Verizon successfully trials automated fiber-optic crossconnections

FEBRUARY 28, 2008 -- Verizon reports that by automating one of the last remaining manual network functions, improvements can be demonstrated in overall network performance and management, as evidenced in its trial.

FEBRUARY 28, 2008 -- With more and more optical network automation, one task has remained manual: fiber connections. In a comprehensive field trial, Verizon (search for Verizon) has demonstrated that automating fiber-optic crossconnects, or AFOX, makes it possible to remotely perform such tasks as switching traffic from working fibers to spare fibers, finding alternative fiber routes, connecting test equipment to network elements, and sending test signals through fiber at unmanned sites.

Verizon reports that by automating one of the last remaining manual network functions, improvements can be demonstrated in overall network performance and management, as evidenced in its trial.

"This trial highlights the advantages of automating fiber management -- from improving network performance to reaping the benefits of creating a comprehensive database of network connections," says Mark Wegleitner, Verizon senior vice president of corporate network and technology. "It also creates new opportunities in areas such as equipment deployment, network design, and customer service."

Automated fiber management is the use of technology to make fiber connections.
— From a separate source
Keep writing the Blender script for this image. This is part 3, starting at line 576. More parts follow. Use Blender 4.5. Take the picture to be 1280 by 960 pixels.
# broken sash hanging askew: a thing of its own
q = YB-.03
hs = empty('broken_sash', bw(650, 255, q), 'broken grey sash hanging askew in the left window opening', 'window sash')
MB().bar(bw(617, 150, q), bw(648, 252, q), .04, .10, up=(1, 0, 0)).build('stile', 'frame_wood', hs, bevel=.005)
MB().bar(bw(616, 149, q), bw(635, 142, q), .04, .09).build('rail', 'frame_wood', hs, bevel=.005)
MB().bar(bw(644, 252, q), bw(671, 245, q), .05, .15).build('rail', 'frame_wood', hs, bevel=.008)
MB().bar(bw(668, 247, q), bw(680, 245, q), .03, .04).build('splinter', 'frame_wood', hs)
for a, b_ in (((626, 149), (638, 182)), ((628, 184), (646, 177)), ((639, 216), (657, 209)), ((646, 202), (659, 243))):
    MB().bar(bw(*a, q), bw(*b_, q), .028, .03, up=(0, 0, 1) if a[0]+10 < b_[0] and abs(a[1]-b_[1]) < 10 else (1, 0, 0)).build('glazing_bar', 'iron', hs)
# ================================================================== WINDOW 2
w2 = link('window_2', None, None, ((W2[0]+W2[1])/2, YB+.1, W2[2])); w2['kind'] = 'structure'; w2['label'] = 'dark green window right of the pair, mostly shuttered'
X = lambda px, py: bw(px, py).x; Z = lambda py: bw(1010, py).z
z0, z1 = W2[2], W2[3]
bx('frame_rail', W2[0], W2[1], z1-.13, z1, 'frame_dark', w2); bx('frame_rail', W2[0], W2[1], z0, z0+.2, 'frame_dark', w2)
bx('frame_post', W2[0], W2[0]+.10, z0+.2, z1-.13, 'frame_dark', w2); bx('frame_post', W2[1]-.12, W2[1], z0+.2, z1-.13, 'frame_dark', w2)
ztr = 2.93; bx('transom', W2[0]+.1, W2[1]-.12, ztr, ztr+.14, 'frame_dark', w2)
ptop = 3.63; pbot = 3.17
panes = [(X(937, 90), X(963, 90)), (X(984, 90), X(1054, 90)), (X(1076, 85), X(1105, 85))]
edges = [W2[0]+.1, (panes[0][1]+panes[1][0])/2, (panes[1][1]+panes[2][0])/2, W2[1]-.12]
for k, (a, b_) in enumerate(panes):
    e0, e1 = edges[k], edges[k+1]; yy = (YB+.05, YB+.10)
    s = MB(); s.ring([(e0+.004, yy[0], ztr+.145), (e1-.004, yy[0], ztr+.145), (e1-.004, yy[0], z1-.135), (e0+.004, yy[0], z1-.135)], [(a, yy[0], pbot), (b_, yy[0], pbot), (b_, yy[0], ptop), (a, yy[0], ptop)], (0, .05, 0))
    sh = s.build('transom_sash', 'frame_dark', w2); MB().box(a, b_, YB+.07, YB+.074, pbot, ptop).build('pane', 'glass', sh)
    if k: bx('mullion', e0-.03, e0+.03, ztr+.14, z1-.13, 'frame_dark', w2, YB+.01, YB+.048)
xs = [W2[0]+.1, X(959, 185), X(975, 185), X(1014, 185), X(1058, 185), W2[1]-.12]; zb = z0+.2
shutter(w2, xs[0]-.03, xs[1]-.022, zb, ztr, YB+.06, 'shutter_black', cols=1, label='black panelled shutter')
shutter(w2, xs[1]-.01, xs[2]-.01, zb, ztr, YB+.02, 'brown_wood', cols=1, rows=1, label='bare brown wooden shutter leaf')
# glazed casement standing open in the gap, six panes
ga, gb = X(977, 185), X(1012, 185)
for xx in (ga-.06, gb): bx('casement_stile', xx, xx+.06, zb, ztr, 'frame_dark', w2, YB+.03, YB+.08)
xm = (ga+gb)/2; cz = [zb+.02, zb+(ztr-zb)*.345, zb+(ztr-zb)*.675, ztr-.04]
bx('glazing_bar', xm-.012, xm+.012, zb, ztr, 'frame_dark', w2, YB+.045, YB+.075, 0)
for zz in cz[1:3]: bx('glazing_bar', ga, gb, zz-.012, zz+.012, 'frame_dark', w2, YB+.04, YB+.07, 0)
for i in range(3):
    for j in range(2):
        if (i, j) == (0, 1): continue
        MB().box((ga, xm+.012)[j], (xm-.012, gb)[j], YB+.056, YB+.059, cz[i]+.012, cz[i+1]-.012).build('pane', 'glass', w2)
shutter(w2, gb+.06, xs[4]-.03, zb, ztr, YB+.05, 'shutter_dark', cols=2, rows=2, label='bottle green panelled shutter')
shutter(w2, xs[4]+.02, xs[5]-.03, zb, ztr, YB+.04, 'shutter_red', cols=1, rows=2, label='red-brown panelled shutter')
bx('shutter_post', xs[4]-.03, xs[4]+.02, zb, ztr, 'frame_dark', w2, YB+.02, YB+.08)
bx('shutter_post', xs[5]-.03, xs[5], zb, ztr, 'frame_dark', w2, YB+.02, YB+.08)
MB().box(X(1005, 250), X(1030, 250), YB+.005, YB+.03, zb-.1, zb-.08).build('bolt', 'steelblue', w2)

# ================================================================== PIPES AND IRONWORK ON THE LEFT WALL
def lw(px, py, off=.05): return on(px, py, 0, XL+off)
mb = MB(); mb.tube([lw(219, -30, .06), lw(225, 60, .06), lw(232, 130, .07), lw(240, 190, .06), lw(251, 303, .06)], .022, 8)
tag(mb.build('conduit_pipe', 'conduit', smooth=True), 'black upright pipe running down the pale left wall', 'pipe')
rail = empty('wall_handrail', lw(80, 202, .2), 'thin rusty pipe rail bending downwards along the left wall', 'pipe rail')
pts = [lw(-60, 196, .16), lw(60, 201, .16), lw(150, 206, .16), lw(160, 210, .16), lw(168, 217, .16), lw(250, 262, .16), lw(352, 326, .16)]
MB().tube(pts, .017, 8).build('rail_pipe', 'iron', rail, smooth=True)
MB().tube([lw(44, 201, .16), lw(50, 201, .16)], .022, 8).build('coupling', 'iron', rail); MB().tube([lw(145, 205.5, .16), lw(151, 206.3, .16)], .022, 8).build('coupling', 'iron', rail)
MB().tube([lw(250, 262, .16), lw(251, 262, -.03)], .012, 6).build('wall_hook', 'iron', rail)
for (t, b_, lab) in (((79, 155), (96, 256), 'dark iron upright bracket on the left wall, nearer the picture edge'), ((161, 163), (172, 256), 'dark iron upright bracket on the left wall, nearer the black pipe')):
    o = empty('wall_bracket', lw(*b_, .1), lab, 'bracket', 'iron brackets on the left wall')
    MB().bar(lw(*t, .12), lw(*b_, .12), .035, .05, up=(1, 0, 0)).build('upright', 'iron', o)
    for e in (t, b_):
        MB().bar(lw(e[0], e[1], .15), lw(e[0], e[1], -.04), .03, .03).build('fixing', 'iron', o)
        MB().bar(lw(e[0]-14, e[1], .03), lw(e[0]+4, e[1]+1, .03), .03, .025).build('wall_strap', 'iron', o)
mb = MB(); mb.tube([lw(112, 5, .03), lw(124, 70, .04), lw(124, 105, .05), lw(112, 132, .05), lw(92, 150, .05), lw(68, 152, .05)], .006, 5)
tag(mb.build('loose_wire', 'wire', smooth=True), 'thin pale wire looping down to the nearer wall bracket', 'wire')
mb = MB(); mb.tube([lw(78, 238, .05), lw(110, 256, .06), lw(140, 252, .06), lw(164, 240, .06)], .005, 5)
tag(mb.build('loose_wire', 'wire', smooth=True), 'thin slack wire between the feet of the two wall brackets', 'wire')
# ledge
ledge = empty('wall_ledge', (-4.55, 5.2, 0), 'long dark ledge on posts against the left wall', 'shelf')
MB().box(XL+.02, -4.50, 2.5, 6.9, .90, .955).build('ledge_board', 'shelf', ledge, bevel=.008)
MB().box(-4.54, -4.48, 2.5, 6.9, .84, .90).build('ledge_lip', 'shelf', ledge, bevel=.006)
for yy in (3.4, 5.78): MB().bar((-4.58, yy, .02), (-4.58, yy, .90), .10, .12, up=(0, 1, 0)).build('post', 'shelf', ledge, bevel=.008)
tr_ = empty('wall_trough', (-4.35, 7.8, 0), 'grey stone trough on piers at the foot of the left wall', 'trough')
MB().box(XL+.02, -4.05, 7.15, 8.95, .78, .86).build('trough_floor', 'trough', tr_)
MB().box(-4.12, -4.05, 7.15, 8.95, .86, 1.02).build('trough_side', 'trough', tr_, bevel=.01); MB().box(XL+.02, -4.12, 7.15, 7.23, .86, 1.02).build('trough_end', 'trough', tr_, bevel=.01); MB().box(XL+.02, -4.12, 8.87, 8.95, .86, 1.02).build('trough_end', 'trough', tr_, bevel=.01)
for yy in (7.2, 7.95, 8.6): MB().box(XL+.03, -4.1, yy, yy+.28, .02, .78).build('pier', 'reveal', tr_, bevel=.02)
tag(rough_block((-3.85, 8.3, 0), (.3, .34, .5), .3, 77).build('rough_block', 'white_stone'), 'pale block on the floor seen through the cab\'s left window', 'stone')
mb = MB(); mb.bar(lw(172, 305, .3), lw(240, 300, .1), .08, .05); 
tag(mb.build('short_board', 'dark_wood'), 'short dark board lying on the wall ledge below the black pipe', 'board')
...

While automated fiber-optic crossconnects improve fiber management, the technology also changes the way network elements are connected, resulting in additional advantages. For example, AFOX could provide new features such as load balancing and flexible connections and could facilitate optical power monitoring, fiber-cut detection, and traffic protection and restoration.
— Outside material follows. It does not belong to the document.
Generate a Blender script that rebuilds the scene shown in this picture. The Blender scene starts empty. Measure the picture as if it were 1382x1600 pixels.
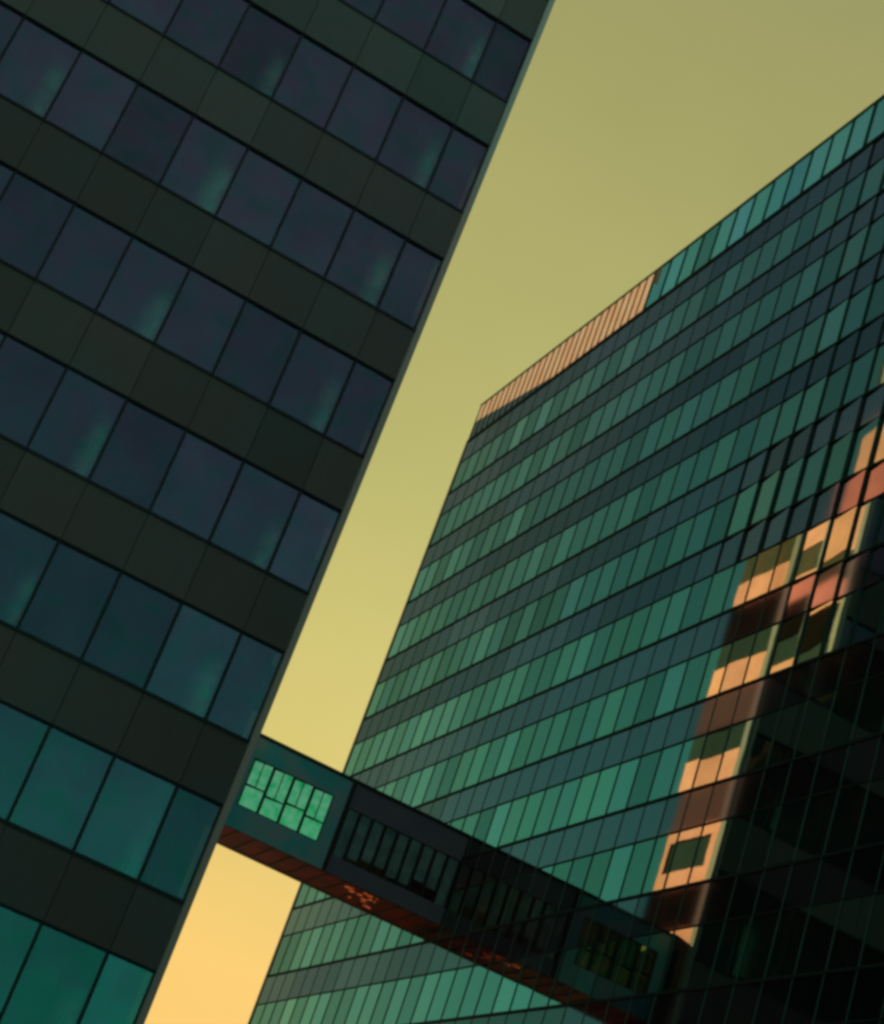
import bpy, math, random
from mathutils import Matrix, Vector
random.seed(11)
S = bpy.context.scene
COL = S.collection
R = math.radians

# ------------------------------------------------------------------ camera
CAM_Z = 1.7
RT = (0.84875502, -0.42428423, 0.31559122)      # camera right
DN = (0.45762774, 0.29034925, -0.84040119)      # camera down
FW = (0.26493729, 0.85771802, 0.44059962)       # camera forward
FPX = 2883.7                                     # focal length in pixels of a 1382 wide picture
cam = bpy.data.cameras.new('camera')
cam.sensor_fit = 'HORIZONTAL'; cam.sensor_width = 36.0
cam.lens = FPX / 1382.0 * 36.0
cam.clip_start = 0.1; cam.clip_end = 5000.0
camo = bpy.data.objects.new('camera', cam); COL.objects.link(camo)
camo.matrix_world = Matrix(((RT[0], -DN[0], -FW[0], 0), (RT[1], -DN[1], -FW[1], 0),
                            (RT[2], -DN[2], -FW[2], CAM_Z), (0, 0, 0, 1)))
S.camera = camo
S.cycles.filter_width = 3.4

def proj(p):
    v = (p[0], p[1], p[2] - CAM_Z)
    c = [sum(a * b for a, b in zip(v, ax)) for ax in (RT, DN, FW)]
    if c[2] <= 0.1: return (-9999, -9999)
    return (691 + FPX * c[0] / c[2], 800 + FPX * c[1] / c[2])
def in_frame(pts, m=0):
    q = [proj(p) for p in pts]
    return (min(a[0] for a in q) < 1382 + m and max(a[0] for a in q) > -m
            and min(a[1] for a in q) < 1600 + m and max(a[1] for a in q) > -m)

# ------------------------------------------------------------------ sky, sun, exposure
SUN_AZ, SUN_EL = 25.0, 22.0
sd = (math.sin(R(SUN_AZ)) * math.cos(R(SUN_EL)), math.cos(R(SUN_AZ)) * math.cos(R(SUN_EL)), math.sin(R(SUN_EL)))
w = bpy.data.worlds.new('World'); S.world = w; w.use_nodes = True
nt = w.node_tree; nt.nodes.clear()
def N(nt, t, **k):
    n = nt.nodes.new(t)
    for a, b in k.items(): setattr(n, a, b)
    return n
L = nt.links.new
tc = N(nt, 'ShaderNodeTexCoord')
sep = N(nt, 'ShaderNodeSeparateXYZ'); L(tc.outputs['Generated'], sep.inputs[0])
flat = N(nt, 'ShaderNodeVectorMath', operation='MULTIPLY'); flat.inputs[1].default_value = (1, 1, 0)
L(tc.outputs['Generated'], flat.inputs[0])
nrm = N(nt, 'ShaderNodeVectorMath', operation='NORMALIZE'); L(flat.outputs[0], nrm.inputs[0])
dot = N(nt, 'ShaderNodeVectorMath', operation='DOT_PRODUCT')
dot.inputs[1].default_value = (math.sin(R(SUN_AZ)), math.cos(R(SUN_AZ)), 0); L(nrm.outputs[0], dot.inputs[0])
mr = N(nt, 'ShaderNodeMapRange', interpolation_type='SMOOTHSTEP')
mr.inputs[1].default_value = 0.64; mr.inputs[2].default_value = 0.985
L(dot.outputs['Value'], mr.inputs[0])
def ramp(nt, stops):
    r = N(nt, 'ShaderNodeValToRGB'); e = r.color_ramp.elements
    while len(e) > 1: e.remove(e[-1])
    e[0].position = stops[0][0]; e[0].color = (*stops[0][1], 1)
    for p, c in stops[1:]:
        x = e.new(p); x.color = (*c, 1)
    return r
warm = ramp(nt, [(0.0, (.95, .50, .10)), (.19, (.91, .565, .122)), (.30, (.64, .53, .13)), (.45, (.445, .425, .117)),
                 (.66, (.352, .335, .112)), (1.0, (.15, .17, .13))])
cool = ramp(nt, [(0.0, (.10, .44, .30)), (.16, (.09, .42, .29)), (.30, (.08, .35, .26)), (.42, (.07, .25, .21)),
                 (.55, (.065, .18, .175)), (.75, (.06, .13, .14)), (1.0, (.06, .09, .12))])
back = ramp(nt, [(0.0, (.03, .66, .46)), (.15, (.035, .52, .37)), (.22, (.05, .34, .30)), (.30, (.07, .235, .26)),
                 (.42, (.12, .18, .245)), (.55, (.13, .165, .22)), (.75, (.11, .13, .17)), (1.0, (.08, .09, .12))])
L(sep.outputs[2], warm.inputs[0]); L(sep.outputs[2], cool.inputs[0]); L(sep.outputs[2], back.inputs[0])
sp2 = N(nt, 'ShaderNodeSeparateXYZ'); L(nrm.outputs[0], sp2.inputs[0])
mb_ = N(nt, 'ShaderNodeMapRange', interpolation_type='SMOOTHSTEP'); mb_.inputs[1].default_value = -.5; mb_.inputs[2].default_value = .5
L(sp2.outputs[1], mb_.inputs[0])
mc = N(nt, 'ShaderNodeMix', data_type='RGBA'); L(mb_.outputs[0], mc.inputs[0]); L(back.outputs[0], mc.inputs[6]); L(cool.outputs[0], mc.inputs[7])
mx = N(nt, 'ShaderNodeMix', data_type='RGBA'); L(mr.outputs[0], mx.inputs[0])
L(mc.outputs[2], mx.inputs[6]); L(warm.outputs[0], mx.inputs[7])
sky = N(nt, 'ShaderNodeTexSky', sky_type='NISHITA', sun_disc=False)
sky.sun_elevation = R(SUN_EL); sky.sun_rotation = R(SUN_AZ)
add = N(nt, 'ShaderNodeMix', data_type='RGBA', blend_type='ADD'); add.inputs[0].default_value = 0.004
L(mx.outputs[2], add.inputs[6]); L(sky.outputs[0], add.inputs[7])
hz = N(nt, 'ShaderNodeTexNoise'); hz.inputs['Scale'].default_value = 5.5; hz.inputs['Detail'].default_value = 5; L(tc.outputs['Generated'], hz.inputs['Vector'])
hm_ = N(nt, 'ShaderNodeMapRange'); hm_.inputs[1].default_value = .3; hm_.inputs[2].default_value = .7; hm_.inputs[3].default_value = .955; hm_.inputs[4].default_value = 1.045
L(hz.outputs[0], hm_.inputs[0])
sc2 = N(nt, 'ShaderNodeVectorMath', operation='SCALE'); L(add.outputs[2], sc2.inputs[0]); L(hm_.outputs[0], sc2.inputs['Scale'])
bg = N(nt, 'ShaderNodeBackground'); bg.inputs[1].default_value = 1.0; L(sc2.outputs[0], bg.inputs[0])
wo = N(nt, 'ShaderNodeOutputWorld'); L(bg.outputs[0], wo.inputs[0])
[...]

"Because all fiber connections are set up automatically with AFOX, the results are more efficient network operations and a reduced number of visits to remote network sites to make fiber connections," says Glenn Wellbrock, director of backbone network design for Verizon. "AFOX also establishes more complete and real-time databases that provide network operations staff a better view of network activity."

Introducing AFOX creates new capabilities such as the "maintenance-friendly network" whereby network traffic can be easily switched between network elements for short periods of time, such as during network construction.

Verizon's trial highlighted three different switch technologies: 3D microelectromechanical systems (MEMS), piezoelectric beam steering, and robotic fiber connections.

Each technology has its own specific advantages, says Verizon. The 3D MEMS are compact and support a fairly large number of connections. Piezoelectric beam steering is a relatively fast switch, while the robotic approach best mimics current manual patching.